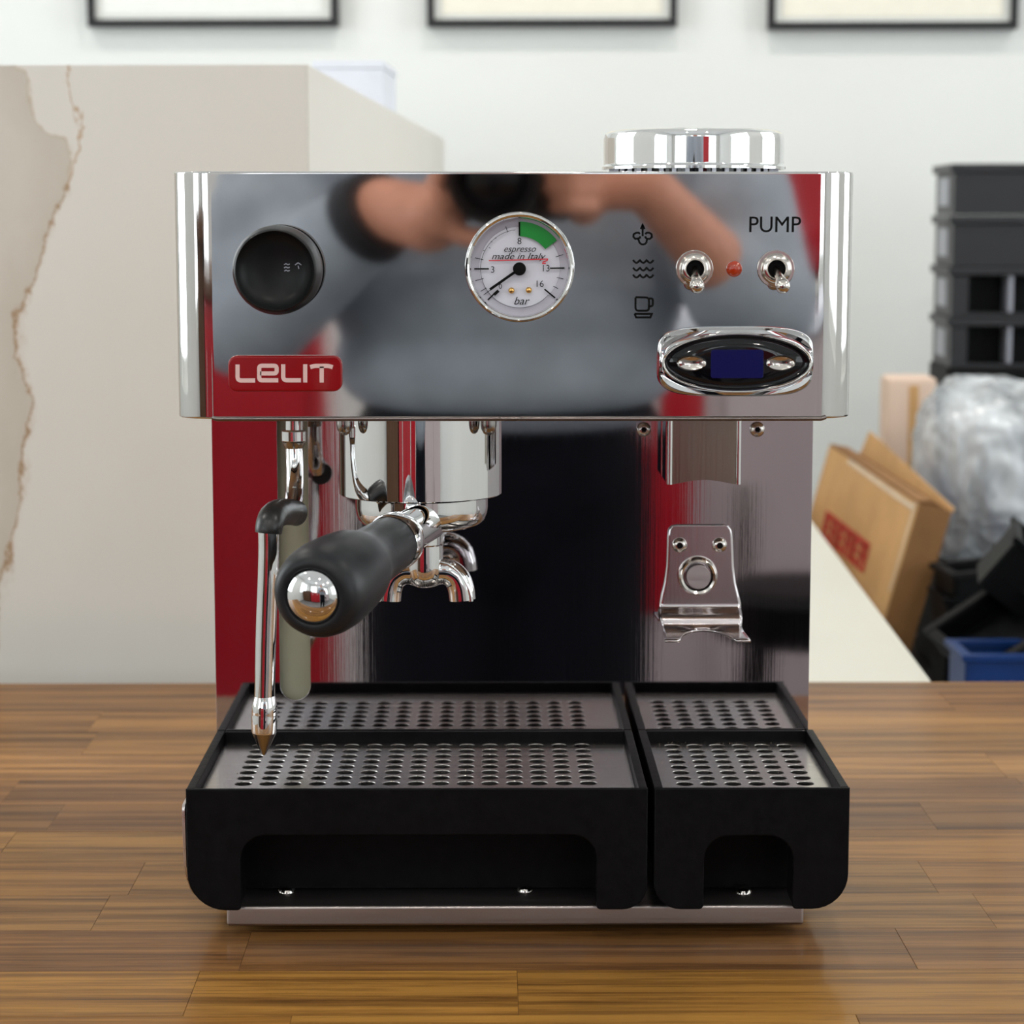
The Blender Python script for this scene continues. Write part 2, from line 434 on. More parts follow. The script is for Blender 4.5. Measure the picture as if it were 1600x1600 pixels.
def text(name, s, c, size, mat, parent, y, shear=0, thin=0, sx=1.0, fit=None):
    cu = bpy.data.curves.new(name, 'FONT'); cu.body = s; cu.size = size; cu.align_x = 'CENTER'; cu.align_y = 'CENTER'
    cu.shear = shear; cu.offset = thin; cu.extrude = 0.00004; cu.resolution_u = 4
    t = bpy.data.objects.new('tmp', cu); me = bpy.data.meshes.new_from_object(t); bpy.data.objects.remove(t)
    if fit:
        xs = [v.co.x for v in me.vertices]; sx = fit / (max(xs) - min(xs))
    me.transform(Matrix(((sx, 0, 0, c[0]), (0, 0, -1, y), (0, 1, 0, c[1]), (0, 0, 0, 1))))
    return link(name, me, mat, parent, smooth=False)
def strokes(name, lines, width, y, mat, parent, closed=False, depth=0.00012):
    """flat pen strokes in the XZ plane"""
    V = []; Fc = []
    for ln in lines:
        n = len(ln); pts = [Vector((p[0], p[1])) for p in ln]; L = []; R = []
        for i, p in enumerate(pts):
            a = (pts[i] - pts[i - 1]).normalized() if i > 0 else None
            b = (pts[i + 1] - pts[i]).normalized() if i < n - 1 else None
            if a is None: t = b; k = 1
            elif b is None: t = a; k = 1
            else:
                t = (a + b); t = t.normalized() if t.length > 1e-6 else a; k = 1 / max(0.5, t.dot(a))
            nn = Vector((-t.y, t.x)) * (width / 2 * k)
            L.append(p + nn); R.append(p - nn)
        for yy in (y - depth, y):
            for q in L + R: V.append((q.x, yy, q.y))
        b0 = len(V) - 4 * n
        f = lambda side, lay, i: b0 + lay * 2 * n + side * n + i
        for i in range(n - 1):
            Fc.append((f(0, 0, i), f(0, 0, i + 1), f(1, 0, i + 1), f(1, 0, i)))
            Fc.append((f(0, 0, i), f(0, 1, i), f(0, 1, i + 1), f(0, 0, i + 1)))
            Fc.append((f(1, 0, i), f(1, 0, i + 1), f(1, 1, i + 1), f(1, 1, i)))
    return mesh(name, V, Fc, mat, parent, smooth=False, fixn=False)
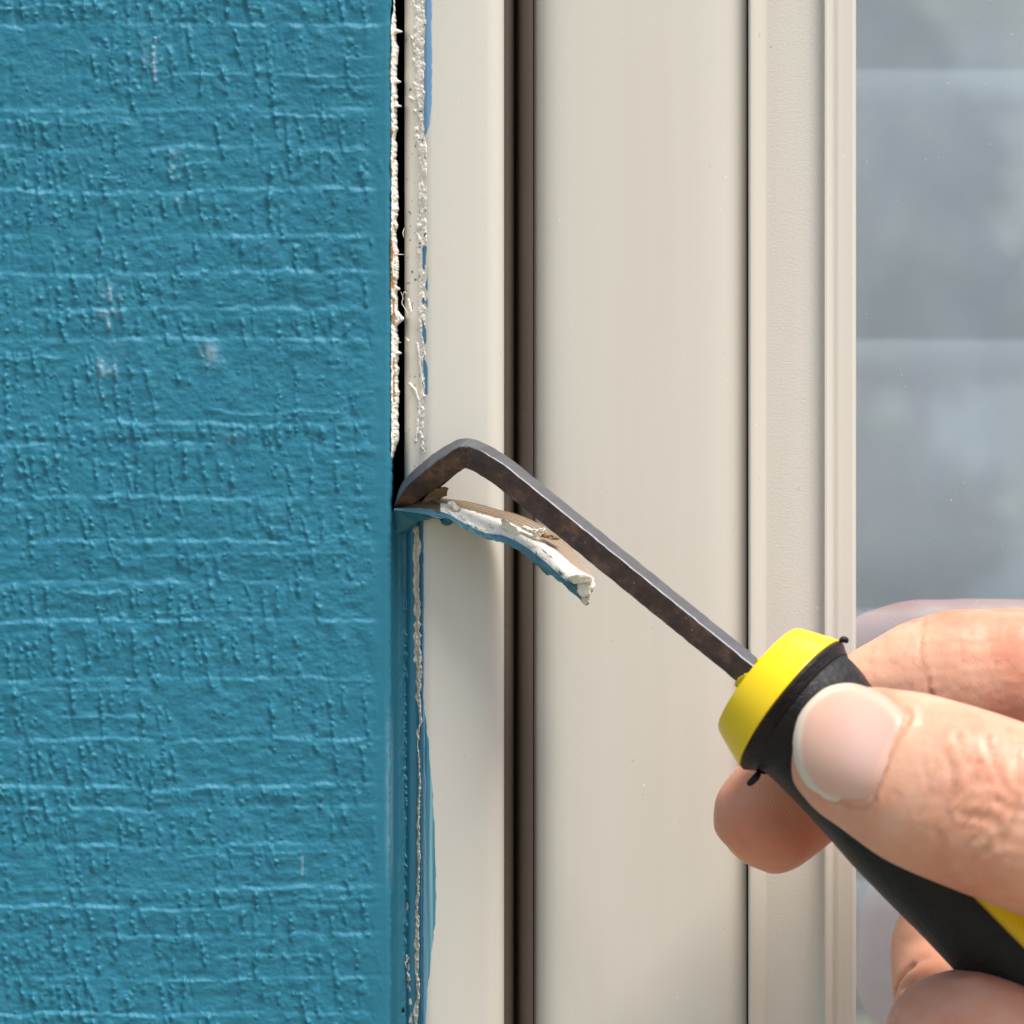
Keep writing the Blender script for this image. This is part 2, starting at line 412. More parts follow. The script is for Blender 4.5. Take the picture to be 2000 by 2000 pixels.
# ------------------------------------------------------------------ house wall round the opening
XR = 1.0; ZB, ZT = 0.45, 2.05
tag(boxes('house_wall', [(-3.0, -0.14, 0.0, 0.12, 0.0, 2.8), (-0.14, xr - 0.0005, 0.0165, 0.12, 0.0, 2.8),
      (xr, XR + 0.12, 0.0, 0.12, 0.0, ZB - 0.06), (xr, XR + 0.12, 0.0, 0.12, ZT + 0.06, 2.8), (XR + 0.12, 4.0, 0.0, 0.12, 0.0, 2.8)], M_BLUE),
    'blue painted house wall around the window opening', 'wall')

# ------------------------------------------------------------------ window
win = empty('window', (0.3, 0, Z0), 'cream vinyl window with narrow ribbed sash and reflecting glass', 'window')
def X(px, y): return (px - 1000) * K * (D + y) / D
def extrude(name, prof, mat, z0, z1, parent, n=1):
    pts = [(X(p, d), d) for p, d in prof]
    V_, F_ = [], []
    for z in np.linspace(z0, z1, n + 1): V_ += [(x, y, z) for x, y in pts]
    m = len(pts)
    for j in range(n):
        for i in range(m - 1): F_.append((j * m + i, j * m + i + 1, (j + 1) * m + i + 1, (j + 1) * m + i))
    o = mesh_obj(name, V_, F_, mat, parent)
    o.data.set_sharp_from_angle(angle=math.radians(50))
    return o
def arc(cx, cy, rx, ry, a0, a1, n=8):   # px, metres
    return [(cx + rx * math.cos(math.radians(a)), cy + ry * math.sin(math.radians(a))) for a in np.linspace(a0, a1, n)]
FT = -0.0046
frame_prof = [(790, 0.016), (790, -0.0012)] + arc(806, -0.0014, 16, 0.0018, 180, 262, 9) + [(812, -0.00335), (822, -0.0037)] + \
    [(834, FT + 0.00012), (846, FT), (915, FT - 0.00006), (935, FT + 0.00005)] + arc(945, FT + 0.0030, 39.5, 0.0029, 276, 360, 16) + [(984.5, 0.016)]
extrude('outer_frame', frame_prof, M_VINYL, ZB - 0.05, ZT + 0.05, win)
FX = np.array([p for p, d in frame_prof[1:-1]]); FY = np.array([d for p, d in frame_prof[1:-1]])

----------

Give back the whole listing as it stands, minus its pictures.

FINAL RESULT:
The Blender Python script for this scene continues. Write part 2, from line 434 on. More parts follow. The script is for Blender 4.5. Measure the picture as if it were 1600x1600 pixels.
def text(name, s, c, size, mat, parent, y, shear=0, thin=0, sx=1.0, fit=None):
    cu = bpy.data.curves.new(name, 'FONT'); cu.body = s; cu.size = size; cu.align_x = 'CENTER'; cu.align_y = 'CENTER'
    cu.shear = shear; cu.offset = thin; cu.extrude = 0.00004; cu.resolution_u = 4
    t = bpy.data.objects.new('tmp', cu); me = bpy.data.meshes.new_from_object(t); bpy.data.objects.remove(t)
    if fit:
        xs = [v.co.x for v in me.vertices]; sx = fit / (max(xs) - min(xs))
    me.transform(Matrix(((sx, 0, 0, c[0]), (0, 0, -1, y), (0, 1, 0, c[1]), (0, 0, 0, 1))))
    return link(name, me, mat, parent, smooth=False)
def strokes(name, lines, width, y, mat, parent, closed=False, depth=0.00012):
    """flat pen strokes in the XZ plane"""
    V = []; Fc = []
    for ln in lines:
        n = len(ln); pts = [Vector((p[0], p[1])) for p in ln]; L = []; R = []
        for i, p in enumerate(pts):
            a = (pts[i] - pts[i - 1]).normalized() if i > 0 else None
            b = (pts[i + 1] - pts[i]).normalized() if i < n - 1 else None
            if a is None: t = b; k = 1
            elif b is None: t = a; k = 1
            else:
                t = (a + b); t = t.normalized() if t.length > 1e-6 else a; k = 1 / max(0.5, t.dot(a))
            nn = Vector((-t.y, t.x)) * (width / 2 * k)
            L.append(p + nn); R.append(p - nn)
        for yy in (y - depth, y):
            for q in L + R: V.append((q.x, yy, q.y))
        b0 = len(V) - 4 * n
        f = lambda side, lay, i: b0 + lay * 2 * n + side * n + i
        for i in range(n - 1):
            Fc.append((f(0, 0, i), f(0, 0, i + 1), f(1, 0, i + 1), f(1, 0, i)))
            Fc.append((f(0, 0, i), f(0, 1, i), f(0, 1, i + 1), f(0, 0, i + 1)))
            Fc.append((f(1, 0, i), f(1, 0, i + 1), f(1, 1, i + 1), f(1, 1, i)))
    return mesh(name, V, Fc, mat, parent, smooth=False, fixn=False)
Keep writing the Blender script for this image. This is part 2, starting at line 412. More parts follow. The script is for Blender 4.5. Take the picture to be 2000 by 2000 pixels.
# ------------------------------------------------------------------ house wall round the opening
XR = 1.0; ZB, ZT = 0.45, 2.05
tag(boxes('house_wall', [(-3.0, -0.14, 0.0, 0.12, 0.0, 2.8), (-0.14, xr - 0.0005, 0.0165, 0.12, 0.0, 2.8),
      (xr, XR + 0.12, 0.0, 0.12, 0.0, ZB - 0.06), (xr, XR + 0.12, 0.0, 0.12, ZT + 0.06, 2.8), (XR + 0.12, 4.0, 0.0, 0.12, 0.0, 2.8)], M_BLUE),
    'blue painted house wall around the window opening', 'wall')

# ------------------------------------------------------------------ window
win = empty('window', (0.3, 0, Z0), 'cream vinyl window with narrow ribbed sash and reflecting glass', 'window')
def X(px, y): return (px - 1000) * K * (D + y) / D
def extrude(name, prof, mat, z0, z1, parent, n=1):
    pts = [(X(p, d), d) for p, d in prof]
    V_, F_ = [], []
    for z in np.linspace(z0, z1, n + 1): V_ += [(x, y, z) for x, y in pts]
    m = len(pts)
    for j in range(n):
        for i in range(m - 1): F_.append((j * m + i, j * m + i + 1, (j + 1) * m + i + 1, (j + 1) * m + i))
    o = mesh_obj(name, V_, F_, mat, parent)
    o.data.set_sharp_from_angle(angle=math.radians(50))
    return o
def arc(cx, cy, rx, ry, a0, a1, n=8):   # px, metres
    return [(cx + rx * math.cos(math.radians(a)), cy + ry * math.sin(math.radians(a))) for a in np.linspace(a0, a1, n)]
FT = -0.0046
frame_prof = [(790, 0.016), (790, -0.0012)] + arc(806, -0.0014, 16, 0.0018, 180, 262, 9) + [(812, -0.00335), (822, -0.0037)] + \
    [(834, FT + 0.00012), (846, FT), (915, FT - 0.00006), (935, FT + 0.00005)] + arc(945, FT + 0.0030, 39.5, 0.0029, 276, 360, 16) + [(984.5, 0.016)]
extrude('outer_frame', frame_prof, M_VINYL, ZB - 0.05, ZT + 0.05, win)
FX = np.array([p for p, d in frame_prof[1:-1]]); FY = np.array([d for p, d in frame_prof[1:-1]])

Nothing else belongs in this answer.